**Aim of the task**
Note each line where "pixels" appears, and copy it.

[Rows from a 3D scene dataset]
****************

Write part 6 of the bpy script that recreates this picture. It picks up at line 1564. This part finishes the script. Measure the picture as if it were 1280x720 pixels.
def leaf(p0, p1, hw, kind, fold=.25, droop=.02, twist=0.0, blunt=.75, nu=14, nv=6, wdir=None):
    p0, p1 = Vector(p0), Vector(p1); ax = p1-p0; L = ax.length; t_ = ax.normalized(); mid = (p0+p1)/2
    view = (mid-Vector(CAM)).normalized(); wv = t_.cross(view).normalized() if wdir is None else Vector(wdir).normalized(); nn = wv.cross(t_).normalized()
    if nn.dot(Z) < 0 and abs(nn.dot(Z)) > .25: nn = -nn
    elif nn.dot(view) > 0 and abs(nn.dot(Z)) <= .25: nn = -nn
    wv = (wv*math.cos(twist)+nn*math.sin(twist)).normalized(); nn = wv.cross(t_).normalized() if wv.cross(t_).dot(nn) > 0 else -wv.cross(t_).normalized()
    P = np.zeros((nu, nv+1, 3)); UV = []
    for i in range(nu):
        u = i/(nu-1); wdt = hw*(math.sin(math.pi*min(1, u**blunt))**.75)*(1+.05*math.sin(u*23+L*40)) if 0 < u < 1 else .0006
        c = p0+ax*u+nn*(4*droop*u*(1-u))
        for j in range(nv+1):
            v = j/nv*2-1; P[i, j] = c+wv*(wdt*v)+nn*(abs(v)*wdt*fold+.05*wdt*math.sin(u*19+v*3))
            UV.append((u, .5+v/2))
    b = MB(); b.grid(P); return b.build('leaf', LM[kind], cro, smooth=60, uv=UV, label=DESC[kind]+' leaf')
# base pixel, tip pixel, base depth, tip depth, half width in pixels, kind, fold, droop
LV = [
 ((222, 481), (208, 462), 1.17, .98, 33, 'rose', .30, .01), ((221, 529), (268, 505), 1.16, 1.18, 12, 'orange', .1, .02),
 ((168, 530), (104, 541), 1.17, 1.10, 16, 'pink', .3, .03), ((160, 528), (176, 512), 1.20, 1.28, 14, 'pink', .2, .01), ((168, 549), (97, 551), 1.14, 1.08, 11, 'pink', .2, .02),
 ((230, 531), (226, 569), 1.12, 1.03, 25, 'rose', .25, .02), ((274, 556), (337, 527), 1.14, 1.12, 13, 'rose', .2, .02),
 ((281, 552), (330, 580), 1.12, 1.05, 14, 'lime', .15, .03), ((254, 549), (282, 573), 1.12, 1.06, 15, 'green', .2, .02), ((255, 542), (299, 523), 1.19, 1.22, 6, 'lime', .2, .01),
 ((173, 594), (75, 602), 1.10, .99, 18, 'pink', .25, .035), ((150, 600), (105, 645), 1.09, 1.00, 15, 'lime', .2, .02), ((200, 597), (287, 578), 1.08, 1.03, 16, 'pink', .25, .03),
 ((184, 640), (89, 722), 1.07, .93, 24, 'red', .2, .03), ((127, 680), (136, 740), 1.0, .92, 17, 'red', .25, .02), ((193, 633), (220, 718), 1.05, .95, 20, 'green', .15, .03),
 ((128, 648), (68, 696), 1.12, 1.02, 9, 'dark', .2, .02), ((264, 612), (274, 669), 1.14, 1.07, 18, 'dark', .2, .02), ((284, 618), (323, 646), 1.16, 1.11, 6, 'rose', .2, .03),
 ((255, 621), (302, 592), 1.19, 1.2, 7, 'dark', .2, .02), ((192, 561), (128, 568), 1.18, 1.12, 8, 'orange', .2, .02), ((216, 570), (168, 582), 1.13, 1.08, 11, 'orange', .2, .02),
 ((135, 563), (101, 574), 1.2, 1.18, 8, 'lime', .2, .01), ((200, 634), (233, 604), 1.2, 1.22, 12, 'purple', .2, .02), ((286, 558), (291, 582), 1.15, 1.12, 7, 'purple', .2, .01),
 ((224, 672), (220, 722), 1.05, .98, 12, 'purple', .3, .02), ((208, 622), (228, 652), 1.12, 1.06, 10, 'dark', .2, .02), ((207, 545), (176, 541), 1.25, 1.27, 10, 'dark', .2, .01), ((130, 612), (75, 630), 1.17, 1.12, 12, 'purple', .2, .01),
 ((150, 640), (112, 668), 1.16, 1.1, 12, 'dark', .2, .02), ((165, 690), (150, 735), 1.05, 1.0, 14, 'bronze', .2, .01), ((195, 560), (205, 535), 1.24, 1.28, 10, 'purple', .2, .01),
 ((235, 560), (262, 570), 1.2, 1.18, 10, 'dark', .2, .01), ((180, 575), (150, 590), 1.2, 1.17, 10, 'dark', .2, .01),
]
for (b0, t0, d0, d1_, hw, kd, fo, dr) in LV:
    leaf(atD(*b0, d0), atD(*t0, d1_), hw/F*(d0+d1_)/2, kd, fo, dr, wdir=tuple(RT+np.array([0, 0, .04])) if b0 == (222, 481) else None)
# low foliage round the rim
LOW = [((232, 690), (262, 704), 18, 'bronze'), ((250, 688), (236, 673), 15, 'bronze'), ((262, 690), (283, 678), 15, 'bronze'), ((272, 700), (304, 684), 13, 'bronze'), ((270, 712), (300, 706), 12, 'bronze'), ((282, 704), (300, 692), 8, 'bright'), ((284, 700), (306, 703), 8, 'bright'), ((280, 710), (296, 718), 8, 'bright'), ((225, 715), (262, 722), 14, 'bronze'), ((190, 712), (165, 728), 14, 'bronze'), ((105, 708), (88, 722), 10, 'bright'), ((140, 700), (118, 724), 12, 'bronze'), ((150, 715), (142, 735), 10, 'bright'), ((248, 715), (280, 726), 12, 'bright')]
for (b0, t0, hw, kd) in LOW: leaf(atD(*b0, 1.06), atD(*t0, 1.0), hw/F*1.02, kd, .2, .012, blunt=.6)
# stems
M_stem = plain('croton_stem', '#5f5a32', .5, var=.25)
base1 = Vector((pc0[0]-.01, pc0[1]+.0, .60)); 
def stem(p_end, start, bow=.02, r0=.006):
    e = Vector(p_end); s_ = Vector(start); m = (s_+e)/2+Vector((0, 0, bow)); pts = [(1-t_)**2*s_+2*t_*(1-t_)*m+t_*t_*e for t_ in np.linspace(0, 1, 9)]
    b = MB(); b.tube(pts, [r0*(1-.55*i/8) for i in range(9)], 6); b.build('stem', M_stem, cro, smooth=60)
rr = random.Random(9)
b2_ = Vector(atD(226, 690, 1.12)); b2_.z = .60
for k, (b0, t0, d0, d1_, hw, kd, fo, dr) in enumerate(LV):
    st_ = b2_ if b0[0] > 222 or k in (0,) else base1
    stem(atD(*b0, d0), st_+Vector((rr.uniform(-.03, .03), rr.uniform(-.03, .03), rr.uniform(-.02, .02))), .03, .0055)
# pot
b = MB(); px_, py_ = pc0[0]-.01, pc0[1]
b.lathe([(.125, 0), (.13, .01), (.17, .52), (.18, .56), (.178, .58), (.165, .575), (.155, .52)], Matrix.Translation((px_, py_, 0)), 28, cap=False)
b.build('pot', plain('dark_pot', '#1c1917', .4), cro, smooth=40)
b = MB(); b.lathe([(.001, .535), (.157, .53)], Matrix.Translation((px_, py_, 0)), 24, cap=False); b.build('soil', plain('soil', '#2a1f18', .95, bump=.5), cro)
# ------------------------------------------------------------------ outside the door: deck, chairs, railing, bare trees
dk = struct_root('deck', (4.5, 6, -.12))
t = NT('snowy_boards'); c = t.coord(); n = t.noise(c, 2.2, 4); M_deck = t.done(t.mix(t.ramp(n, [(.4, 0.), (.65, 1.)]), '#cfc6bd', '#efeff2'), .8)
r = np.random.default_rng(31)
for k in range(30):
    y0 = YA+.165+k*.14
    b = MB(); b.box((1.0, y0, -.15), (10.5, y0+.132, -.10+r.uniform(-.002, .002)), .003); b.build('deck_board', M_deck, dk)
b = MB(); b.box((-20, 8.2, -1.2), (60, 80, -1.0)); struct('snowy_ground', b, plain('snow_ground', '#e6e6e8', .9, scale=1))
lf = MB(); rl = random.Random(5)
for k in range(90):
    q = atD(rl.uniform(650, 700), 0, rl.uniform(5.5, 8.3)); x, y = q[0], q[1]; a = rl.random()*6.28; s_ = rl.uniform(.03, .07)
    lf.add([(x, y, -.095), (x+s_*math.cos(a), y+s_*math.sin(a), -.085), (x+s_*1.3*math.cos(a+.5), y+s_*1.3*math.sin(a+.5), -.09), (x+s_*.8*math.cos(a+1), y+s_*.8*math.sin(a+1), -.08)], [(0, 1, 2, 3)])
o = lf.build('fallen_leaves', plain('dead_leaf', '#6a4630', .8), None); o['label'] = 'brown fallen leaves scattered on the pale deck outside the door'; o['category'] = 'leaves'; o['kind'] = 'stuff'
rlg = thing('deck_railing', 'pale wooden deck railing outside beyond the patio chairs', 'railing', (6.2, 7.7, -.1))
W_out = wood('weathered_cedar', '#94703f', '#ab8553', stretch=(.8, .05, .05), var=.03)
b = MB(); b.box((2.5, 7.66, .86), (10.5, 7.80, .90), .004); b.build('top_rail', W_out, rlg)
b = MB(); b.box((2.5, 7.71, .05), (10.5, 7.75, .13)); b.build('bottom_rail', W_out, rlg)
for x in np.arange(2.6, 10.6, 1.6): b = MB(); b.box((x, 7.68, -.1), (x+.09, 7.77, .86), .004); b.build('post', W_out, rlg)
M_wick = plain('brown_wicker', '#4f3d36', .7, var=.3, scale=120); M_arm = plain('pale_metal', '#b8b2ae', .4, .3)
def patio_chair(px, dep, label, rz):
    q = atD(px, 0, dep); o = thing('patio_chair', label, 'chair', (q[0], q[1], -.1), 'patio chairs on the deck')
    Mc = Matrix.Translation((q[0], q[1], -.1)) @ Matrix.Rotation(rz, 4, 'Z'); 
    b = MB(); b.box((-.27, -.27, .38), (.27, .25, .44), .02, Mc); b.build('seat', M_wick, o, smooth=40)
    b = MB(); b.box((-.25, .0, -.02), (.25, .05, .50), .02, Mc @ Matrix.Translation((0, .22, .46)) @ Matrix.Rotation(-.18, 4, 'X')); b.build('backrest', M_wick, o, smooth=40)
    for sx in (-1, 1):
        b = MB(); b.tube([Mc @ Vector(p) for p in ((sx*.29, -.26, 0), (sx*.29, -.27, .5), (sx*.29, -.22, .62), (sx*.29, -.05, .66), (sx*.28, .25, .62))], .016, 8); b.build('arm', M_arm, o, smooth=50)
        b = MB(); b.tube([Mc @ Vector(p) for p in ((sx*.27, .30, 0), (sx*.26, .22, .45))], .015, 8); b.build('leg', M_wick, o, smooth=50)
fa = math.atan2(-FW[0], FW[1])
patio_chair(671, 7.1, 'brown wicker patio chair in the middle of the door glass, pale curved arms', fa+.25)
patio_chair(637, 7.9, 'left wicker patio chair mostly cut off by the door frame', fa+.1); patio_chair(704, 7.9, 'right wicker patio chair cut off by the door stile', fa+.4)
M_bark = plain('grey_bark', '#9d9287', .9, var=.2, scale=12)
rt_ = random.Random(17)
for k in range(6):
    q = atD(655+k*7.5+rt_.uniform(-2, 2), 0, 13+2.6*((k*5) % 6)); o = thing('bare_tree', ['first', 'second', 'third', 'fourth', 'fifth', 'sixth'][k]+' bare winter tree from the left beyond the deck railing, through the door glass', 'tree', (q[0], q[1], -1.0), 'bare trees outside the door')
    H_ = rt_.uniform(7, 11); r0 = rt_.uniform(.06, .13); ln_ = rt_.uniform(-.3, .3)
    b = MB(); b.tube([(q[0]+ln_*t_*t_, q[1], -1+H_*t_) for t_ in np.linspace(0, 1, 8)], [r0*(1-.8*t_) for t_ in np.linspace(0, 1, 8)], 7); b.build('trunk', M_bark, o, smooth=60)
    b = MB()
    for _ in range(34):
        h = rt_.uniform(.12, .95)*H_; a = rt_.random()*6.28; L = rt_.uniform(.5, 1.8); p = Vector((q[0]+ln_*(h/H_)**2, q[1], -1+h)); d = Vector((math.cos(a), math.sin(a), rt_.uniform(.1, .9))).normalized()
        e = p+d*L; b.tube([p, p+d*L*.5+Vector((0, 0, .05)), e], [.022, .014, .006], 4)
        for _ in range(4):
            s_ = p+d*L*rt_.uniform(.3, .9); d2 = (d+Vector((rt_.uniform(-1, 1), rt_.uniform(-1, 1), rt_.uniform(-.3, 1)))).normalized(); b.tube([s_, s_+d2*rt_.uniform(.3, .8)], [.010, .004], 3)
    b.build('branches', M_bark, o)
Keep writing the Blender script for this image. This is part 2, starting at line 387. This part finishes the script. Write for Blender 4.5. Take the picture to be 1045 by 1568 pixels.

****************

**Result**
Write part 6 of the bpy script that recreates this picture. It picks up at line 1564. This part finishes the script. Measure the picture as if it were 1280x720 pixels.
# base pixel, tip pixel, base depth, tip depth, half width in pixels, kind, fold, droop
Keep writing the Blender script for this image. This is part 2, starting at line 387. This part finishes the script. Write for Blender 4.5. Take the picture to be 1045 by 1568 pixels.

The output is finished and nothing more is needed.